◆ **STORED DATA**:
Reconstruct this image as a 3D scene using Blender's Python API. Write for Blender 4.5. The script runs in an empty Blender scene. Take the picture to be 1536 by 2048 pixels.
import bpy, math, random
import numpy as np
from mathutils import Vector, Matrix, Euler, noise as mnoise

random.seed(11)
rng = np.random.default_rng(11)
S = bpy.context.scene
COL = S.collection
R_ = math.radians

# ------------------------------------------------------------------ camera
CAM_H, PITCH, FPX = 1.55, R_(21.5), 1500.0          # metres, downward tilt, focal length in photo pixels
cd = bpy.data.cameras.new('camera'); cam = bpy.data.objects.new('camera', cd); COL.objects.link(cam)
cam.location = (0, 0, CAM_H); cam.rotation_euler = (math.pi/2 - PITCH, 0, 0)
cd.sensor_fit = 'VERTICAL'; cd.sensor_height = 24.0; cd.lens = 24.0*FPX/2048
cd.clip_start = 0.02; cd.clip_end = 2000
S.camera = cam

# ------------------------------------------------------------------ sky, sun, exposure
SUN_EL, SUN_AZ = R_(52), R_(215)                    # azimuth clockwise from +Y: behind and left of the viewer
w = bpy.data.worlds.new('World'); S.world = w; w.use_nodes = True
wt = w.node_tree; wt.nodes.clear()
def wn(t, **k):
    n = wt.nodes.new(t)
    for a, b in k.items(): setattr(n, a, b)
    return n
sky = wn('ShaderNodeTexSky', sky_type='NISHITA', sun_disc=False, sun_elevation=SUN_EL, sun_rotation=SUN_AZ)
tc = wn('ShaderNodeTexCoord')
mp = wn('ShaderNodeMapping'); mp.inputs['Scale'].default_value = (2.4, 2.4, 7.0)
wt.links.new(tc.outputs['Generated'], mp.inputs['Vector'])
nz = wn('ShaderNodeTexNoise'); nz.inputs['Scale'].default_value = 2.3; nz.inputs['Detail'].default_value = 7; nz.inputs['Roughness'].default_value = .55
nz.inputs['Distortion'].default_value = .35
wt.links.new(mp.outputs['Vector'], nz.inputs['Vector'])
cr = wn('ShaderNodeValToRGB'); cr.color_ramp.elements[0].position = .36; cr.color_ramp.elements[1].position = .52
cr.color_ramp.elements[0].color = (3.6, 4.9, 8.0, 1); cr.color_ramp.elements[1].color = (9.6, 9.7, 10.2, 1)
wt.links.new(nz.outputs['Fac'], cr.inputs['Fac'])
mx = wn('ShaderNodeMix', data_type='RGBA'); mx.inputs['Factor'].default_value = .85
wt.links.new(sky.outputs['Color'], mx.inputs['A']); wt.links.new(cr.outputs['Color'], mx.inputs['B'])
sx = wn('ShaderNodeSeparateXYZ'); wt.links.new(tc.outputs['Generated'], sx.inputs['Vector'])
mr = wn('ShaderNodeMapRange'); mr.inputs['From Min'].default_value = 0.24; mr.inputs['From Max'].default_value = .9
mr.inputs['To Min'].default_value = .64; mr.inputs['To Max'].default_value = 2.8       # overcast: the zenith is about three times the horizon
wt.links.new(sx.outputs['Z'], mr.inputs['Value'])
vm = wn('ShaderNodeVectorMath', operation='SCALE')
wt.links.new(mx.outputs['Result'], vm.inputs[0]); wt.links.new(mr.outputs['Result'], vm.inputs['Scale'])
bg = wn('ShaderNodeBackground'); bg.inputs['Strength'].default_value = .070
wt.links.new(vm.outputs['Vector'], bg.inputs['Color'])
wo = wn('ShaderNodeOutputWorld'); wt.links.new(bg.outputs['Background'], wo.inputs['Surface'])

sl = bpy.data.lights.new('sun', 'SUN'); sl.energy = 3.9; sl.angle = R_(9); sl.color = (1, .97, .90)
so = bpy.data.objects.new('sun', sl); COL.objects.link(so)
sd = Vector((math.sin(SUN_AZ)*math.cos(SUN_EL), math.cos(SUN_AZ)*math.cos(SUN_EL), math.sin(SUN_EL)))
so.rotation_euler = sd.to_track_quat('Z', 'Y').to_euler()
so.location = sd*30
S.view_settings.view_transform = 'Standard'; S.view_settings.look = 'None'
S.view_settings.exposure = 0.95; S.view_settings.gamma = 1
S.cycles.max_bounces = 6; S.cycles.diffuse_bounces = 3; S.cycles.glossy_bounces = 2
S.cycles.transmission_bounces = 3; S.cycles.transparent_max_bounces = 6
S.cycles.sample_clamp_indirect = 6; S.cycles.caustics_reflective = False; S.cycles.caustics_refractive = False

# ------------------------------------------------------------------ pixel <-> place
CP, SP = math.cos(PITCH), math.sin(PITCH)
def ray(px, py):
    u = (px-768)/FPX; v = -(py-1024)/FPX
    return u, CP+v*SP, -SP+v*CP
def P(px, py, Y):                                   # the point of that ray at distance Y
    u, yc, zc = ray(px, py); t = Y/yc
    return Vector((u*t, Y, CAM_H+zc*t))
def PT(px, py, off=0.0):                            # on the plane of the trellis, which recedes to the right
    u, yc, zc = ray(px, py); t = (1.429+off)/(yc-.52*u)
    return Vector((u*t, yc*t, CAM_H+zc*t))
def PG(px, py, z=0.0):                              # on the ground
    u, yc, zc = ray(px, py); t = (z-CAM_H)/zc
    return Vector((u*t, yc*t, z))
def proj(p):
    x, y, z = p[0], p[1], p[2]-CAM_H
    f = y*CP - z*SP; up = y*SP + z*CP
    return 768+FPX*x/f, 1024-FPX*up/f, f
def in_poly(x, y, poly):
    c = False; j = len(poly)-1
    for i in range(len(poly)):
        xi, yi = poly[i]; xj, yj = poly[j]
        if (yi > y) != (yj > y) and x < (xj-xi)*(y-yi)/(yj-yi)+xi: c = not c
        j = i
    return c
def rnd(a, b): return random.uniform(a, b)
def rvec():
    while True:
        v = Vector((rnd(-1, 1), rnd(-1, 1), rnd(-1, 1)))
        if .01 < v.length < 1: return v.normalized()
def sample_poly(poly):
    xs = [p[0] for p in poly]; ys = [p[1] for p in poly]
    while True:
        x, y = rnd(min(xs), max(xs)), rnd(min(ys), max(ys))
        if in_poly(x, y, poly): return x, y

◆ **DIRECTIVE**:
Which lines hold the string "scene"? Copy all of them from the data above.

◆ **WORKED SOLUTION**:
Reconstruct this image as a 3D scene using Blender's Python API. Write for Blender 4.5. The script runs in an empty Blender scene. Take the picture to be 1536 by 2048 pixels.
S = bpy.context.scene